Re: Screen Orientation Status

On Tue, 8 Apr 2014, at 9:08, Bruno Racineux wrote:
> On https://www.w3.org/Bugs/Public/show_bug.cgi?id=25088 :
> 
> You cannot fire on window without also having the window.orientation
> property (with its own issues*). That would break existing code relying
> on
> the webkit api (expecting to read a value on window.orientation).

I understand your concerns. Blink is implementing the legacy Webkit
window.orientation API so we will definitely send feedback here, and the
specification will be modified accordingly if we can't implement this
wrt backward compatibility.

> I am not sure, I was able to get my point across previously, for lack of
> feedback on it, but I strongly believe that mixing 'device' orientation
> and 'screen' orientation is a mistake going forward and important point.
> 
> In the not so distant future, we will likely use screens 'attached'
> to mobile devices. In that, the screen will be entirely independent from
> the mobile table/phone/watch/etc.
> 
> Sample use case:
> Let's imagine an ipad like 'iScreen' plugged to an iPad with dual screen
> capability with two different browser viewport on each screen.  When the
> iPad rotates, it shall only fire for the iPad screen, not the external
> iScreen if the later doesn't rotate, and vice-versa.
> 
> How will you differentiate those two from an implementation standpoint?
> I have no idea how that goes, but I'd like to raise that question.

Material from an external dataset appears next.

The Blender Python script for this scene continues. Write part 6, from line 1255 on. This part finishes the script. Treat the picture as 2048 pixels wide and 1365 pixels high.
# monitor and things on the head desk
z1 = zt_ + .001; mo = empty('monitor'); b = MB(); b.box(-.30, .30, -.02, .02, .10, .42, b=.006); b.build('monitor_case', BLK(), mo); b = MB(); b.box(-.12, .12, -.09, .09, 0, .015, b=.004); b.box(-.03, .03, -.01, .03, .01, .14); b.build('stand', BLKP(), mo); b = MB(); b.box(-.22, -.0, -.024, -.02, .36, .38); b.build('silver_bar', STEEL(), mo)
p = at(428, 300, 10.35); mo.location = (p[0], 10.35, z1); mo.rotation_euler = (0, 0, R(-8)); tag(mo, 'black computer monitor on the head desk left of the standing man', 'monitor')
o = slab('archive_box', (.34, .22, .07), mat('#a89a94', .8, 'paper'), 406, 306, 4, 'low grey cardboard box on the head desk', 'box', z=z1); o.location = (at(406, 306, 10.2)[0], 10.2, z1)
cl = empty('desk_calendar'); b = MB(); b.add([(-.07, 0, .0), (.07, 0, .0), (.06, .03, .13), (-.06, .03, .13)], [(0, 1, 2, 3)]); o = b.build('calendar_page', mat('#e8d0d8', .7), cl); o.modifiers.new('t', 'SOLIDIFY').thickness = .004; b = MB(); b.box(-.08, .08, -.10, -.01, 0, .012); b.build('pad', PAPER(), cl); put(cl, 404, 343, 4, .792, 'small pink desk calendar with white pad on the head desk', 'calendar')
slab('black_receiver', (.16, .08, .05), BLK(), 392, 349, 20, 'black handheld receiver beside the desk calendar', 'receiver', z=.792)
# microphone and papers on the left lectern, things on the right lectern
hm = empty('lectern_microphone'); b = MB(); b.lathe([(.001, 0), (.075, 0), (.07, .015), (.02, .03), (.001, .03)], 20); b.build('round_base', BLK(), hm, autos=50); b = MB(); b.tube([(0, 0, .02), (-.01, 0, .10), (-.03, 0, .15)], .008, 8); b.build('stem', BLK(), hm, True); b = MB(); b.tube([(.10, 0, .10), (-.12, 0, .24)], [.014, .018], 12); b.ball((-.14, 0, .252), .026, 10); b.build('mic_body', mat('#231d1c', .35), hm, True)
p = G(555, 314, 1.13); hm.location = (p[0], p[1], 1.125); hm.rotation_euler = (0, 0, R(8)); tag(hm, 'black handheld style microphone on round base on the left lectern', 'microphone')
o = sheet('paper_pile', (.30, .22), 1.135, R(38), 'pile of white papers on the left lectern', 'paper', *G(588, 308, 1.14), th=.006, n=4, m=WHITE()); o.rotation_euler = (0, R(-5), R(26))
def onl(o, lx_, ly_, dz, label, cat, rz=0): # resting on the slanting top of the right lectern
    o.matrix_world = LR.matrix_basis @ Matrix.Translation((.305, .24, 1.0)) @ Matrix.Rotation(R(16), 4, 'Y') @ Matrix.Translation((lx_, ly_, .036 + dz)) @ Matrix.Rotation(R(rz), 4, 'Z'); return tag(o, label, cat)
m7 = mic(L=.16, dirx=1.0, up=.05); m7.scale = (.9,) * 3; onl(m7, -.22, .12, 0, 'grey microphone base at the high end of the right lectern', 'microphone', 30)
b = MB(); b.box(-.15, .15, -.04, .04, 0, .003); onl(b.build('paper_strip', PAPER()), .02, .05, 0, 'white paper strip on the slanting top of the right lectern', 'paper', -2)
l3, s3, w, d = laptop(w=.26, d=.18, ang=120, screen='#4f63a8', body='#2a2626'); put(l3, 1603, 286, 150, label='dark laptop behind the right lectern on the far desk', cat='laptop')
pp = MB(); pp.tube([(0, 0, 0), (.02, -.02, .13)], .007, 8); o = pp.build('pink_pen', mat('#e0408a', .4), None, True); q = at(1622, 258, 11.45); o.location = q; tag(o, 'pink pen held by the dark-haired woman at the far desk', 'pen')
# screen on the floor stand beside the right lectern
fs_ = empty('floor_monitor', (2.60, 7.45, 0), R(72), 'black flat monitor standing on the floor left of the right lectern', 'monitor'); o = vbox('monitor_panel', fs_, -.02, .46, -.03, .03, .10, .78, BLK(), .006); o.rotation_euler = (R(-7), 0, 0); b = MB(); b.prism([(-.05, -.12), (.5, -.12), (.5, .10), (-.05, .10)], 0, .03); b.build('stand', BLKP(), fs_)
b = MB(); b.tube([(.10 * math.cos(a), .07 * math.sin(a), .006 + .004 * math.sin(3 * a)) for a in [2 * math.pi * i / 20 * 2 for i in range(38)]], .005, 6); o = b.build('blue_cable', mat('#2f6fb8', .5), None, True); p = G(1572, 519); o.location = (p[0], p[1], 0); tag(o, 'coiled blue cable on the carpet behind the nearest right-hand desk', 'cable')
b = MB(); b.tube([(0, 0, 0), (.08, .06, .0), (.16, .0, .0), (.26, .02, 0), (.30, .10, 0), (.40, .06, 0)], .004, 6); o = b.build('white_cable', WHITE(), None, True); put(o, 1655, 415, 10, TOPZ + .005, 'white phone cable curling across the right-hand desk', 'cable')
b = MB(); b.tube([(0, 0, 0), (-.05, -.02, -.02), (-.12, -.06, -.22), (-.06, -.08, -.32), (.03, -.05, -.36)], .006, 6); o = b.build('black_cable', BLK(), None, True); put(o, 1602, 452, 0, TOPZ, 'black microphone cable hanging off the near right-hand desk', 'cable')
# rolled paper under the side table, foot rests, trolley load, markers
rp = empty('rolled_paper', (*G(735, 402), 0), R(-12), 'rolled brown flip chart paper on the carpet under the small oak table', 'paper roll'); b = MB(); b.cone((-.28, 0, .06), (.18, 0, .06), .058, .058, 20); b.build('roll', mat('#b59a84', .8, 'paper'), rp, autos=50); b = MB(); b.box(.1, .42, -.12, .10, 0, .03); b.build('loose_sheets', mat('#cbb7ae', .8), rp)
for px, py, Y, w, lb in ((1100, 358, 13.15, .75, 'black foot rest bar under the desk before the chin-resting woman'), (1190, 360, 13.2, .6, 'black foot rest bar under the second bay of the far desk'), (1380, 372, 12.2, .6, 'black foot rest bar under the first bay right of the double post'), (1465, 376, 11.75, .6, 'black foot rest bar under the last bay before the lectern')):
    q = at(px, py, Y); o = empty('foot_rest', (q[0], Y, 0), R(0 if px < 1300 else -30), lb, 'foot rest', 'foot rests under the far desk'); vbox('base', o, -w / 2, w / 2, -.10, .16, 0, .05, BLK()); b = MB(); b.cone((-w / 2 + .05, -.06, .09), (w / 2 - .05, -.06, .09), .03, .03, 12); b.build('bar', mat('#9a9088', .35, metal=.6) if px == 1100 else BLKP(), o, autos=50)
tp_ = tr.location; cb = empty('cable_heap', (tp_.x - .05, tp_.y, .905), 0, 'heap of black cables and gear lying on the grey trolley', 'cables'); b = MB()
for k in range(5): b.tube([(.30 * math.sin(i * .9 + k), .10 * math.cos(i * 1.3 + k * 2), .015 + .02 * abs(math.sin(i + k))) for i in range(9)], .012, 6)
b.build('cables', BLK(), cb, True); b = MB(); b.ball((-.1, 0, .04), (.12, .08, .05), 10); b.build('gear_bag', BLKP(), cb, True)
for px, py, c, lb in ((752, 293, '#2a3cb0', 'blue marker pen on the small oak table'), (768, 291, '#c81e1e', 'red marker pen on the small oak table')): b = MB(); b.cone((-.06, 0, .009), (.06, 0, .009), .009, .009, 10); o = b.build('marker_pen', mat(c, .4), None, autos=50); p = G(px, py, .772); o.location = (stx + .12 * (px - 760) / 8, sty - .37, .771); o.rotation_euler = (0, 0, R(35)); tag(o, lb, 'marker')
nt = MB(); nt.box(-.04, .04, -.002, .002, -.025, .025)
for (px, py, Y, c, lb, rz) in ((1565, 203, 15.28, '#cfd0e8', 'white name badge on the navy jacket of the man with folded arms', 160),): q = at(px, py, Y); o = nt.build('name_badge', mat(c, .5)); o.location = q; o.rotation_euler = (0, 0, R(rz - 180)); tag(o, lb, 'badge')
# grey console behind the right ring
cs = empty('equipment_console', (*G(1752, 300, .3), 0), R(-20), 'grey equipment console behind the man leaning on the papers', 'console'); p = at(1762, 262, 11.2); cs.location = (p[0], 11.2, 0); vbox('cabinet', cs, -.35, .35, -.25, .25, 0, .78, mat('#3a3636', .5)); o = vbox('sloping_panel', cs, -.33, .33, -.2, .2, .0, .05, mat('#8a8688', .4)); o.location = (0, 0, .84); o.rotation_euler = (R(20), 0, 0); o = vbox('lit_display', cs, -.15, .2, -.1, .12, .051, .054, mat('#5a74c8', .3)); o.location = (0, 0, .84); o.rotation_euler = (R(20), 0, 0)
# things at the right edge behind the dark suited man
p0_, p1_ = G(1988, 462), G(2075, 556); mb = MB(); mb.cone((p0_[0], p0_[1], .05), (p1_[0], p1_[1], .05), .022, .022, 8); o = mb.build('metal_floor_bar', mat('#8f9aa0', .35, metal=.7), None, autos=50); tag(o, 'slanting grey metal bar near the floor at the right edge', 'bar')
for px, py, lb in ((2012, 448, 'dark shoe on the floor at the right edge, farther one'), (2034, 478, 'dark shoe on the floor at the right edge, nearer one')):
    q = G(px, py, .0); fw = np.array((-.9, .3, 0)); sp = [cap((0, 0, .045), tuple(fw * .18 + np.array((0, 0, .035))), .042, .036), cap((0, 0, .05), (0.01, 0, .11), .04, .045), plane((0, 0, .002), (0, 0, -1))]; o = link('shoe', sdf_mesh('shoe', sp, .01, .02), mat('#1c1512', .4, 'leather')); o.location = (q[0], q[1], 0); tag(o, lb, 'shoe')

I don't think the specification should handle multi-screen scenarios
explicitly given that window.screen doesn't and the Web usually doesn't
too. However, we should make sure that we actually match window.screen
so I will change the specification to make sure the screen is the
"output device". That way, we should get consistency between the values
of window.screen and window.screen.orientation.

Note that if you are interested in the scenarios you are mentioning, you
might want to have a look at the webscreens CG.